• [Given instruction]
Copy out every line in which the string "scene" occurs.
— START OF Dataset extract —
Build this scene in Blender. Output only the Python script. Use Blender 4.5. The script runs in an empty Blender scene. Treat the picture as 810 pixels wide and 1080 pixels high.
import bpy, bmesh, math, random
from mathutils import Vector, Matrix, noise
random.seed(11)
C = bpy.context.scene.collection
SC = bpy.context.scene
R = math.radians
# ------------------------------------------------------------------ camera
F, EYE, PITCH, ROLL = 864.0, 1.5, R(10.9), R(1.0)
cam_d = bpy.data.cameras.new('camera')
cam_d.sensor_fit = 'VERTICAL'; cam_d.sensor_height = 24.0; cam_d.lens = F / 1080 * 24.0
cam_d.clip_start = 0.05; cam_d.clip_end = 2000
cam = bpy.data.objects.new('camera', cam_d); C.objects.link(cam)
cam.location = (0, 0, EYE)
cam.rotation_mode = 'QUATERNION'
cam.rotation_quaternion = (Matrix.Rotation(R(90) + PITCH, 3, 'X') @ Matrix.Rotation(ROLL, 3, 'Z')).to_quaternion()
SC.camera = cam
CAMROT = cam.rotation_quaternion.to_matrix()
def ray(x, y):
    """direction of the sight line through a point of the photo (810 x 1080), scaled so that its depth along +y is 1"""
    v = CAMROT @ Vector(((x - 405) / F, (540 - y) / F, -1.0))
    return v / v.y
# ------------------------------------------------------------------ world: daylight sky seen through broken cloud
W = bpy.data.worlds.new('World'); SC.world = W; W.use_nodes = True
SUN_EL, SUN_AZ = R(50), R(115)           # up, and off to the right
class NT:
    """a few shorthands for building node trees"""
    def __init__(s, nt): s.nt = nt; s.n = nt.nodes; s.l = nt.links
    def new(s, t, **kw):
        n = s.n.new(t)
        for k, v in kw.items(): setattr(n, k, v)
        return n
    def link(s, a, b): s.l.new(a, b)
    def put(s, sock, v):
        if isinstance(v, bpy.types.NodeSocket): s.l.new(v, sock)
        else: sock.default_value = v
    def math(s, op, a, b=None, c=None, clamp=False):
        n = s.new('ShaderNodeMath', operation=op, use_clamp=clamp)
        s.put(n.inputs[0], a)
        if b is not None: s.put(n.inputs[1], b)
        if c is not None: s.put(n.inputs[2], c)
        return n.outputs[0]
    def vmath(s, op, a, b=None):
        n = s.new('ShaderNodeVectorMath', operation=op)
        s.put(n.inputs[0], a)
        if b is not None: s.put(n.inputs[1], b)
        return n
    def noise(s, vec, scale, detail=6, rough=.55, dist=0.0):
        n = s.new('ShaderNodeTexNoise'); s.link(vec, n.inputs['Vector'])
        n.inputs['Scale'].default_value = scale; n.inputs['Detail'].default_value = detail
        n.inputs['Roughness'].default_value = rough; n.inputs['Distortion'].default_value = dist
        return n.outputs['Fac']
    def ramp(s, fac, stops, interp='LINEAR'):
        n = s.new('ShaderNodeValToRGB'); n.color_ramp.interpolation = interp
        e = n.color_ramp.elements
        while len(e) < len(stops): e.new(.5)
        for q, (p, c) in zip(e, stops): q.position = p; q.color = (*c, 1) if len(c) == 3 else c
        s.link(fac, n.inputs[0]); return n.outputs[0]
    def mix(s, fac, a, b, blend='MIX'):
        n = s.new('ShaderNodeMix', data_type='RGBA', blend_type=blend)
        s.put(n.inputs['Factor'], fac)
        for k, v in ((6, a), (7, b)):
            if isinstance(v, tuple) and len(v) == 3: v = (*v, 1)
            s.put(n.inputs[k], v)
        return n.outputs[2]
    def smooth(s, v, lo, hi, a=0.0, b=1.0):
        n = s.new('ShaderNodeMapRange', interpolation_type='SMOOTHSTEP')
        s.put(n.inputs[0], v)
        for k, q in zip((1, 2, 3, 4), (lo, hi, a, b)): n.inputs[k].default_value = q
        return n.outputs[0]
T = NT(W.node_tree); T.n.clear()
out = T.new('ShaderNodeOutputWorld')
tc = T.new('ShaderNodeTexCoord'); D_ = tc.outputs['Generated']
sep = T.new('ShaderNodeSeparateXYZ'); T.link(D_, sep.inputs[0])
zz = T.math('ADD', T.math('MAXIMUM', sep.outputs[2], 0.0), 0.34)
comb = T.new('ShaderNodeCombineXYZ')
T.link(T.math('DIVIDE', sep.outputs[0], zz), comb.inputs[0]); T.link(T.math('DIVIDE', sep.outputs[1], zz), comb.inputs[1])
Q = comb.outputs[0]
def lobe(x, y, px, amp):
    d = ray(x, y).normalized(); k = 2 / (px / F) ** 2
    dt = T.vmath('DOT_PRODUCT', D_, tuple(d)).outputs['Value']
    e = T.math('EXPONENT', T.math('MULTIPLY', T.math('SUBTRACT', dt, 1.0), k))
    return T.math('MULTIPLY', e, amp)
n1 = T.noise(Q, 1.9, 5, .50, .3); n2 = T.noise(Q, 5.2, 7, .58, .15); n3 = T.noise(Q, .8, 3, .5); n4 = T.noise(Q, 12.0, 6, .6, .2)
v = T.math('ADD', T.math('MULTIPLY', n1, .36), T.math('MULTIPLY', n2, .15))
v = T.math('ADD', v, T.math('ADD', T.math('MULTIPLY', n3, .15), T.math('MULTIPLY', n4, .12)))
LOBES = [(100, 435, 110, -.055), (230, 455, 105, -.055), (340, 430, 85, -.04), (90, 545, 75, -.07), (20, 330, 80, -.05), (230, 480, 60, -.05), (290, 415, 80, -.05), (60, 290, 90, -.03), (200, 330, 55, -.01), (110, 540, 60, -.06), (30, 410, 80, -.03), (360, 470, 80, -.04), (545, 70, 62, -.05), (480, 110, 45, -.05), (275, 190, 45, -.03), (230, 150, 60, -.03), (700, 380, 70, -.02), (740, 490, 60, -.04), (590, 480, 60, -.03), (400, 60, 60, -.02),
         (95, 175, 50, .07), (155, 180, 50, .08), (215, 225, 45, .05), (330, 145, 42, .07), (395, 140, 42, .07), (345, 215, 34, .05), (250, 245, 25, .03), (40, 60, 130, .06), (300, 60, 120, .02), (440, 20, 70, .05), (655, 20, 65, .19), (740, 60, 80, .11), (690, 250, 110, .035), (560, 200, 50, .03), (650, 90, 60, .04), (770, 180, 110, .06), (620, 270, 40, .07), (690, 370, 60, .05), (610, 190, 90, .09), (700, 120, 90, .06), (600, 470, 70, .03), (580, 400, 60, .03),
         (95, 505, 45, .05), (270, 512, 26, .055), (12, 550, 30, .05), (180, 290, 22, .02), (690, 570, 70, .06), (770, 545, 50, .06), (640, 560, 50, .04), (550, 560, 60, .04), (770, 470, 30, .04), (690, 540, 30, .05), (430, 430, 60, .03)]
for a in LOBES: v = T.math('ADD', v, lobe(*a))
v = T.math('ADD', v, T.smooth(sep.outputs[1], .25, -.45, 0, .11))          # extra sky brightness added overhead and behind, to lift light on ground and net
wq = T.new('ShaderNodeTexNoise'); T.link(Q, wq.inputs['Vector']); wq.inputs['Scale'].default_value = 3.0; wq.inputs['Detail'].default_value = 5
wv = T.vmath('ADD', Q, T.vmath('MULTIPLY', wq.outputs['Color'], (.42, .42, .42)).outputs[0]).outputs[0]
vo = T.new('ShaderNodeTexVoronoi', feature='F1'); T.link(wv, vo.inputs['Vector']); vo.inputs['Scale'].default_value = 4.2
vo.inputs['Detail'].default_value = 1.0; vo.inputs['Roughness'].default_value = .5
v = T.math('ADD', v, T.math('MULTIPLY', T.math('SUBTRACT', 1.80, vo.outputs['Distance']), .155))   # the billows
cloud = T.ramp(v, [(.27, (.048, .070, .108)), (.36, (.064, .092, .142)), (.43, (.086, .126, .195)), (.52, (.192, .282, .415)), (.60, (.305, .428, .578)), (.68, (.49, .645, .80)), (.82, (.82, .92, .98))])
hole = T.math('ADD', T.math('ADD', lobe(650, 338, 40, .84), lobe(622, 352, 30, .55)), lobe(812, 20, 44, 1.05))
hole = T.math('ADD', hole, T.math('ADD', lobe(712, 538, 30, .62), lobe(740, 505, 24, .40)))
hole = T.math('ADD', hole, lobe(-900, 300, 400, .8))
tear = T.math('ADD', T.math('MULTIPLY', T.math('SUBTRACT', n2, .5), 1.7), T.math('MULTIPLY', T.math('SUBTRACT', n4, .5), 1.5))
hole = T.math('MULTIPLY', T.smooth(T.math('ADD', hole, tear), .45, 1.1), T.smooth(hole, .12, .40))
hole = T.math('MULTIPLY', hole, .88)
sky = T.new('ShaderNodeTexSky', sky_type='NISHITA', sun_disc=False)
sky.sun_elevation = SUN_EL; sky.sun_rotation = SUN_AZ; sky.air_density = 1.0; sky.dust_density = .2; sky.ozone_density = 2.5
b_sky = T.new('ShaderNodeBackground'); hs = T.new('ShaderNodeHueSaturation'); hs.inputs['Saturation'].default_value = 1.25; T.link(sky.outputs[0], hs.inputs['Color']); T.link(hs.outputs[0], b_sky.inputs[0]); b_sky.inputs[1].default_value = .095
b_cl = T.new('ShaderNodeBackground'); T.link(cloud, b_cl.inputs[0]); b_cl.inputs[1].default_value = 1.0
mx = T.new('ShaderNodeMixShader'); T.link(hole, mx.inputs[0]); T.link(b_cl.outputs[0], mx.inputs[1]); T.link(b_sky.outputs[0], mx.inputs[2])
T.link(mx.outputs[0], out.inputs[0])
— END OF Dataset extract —
• [Answer to this problem]
Build this scene in Blender. Output only the Python script. Use Blender 4.5. The script runs in an empty Blender scene. Treat the picture as 810 pixels wide and 1080 pixels high.
C = bpy.context.scene.collection
SC = bpy.context.scene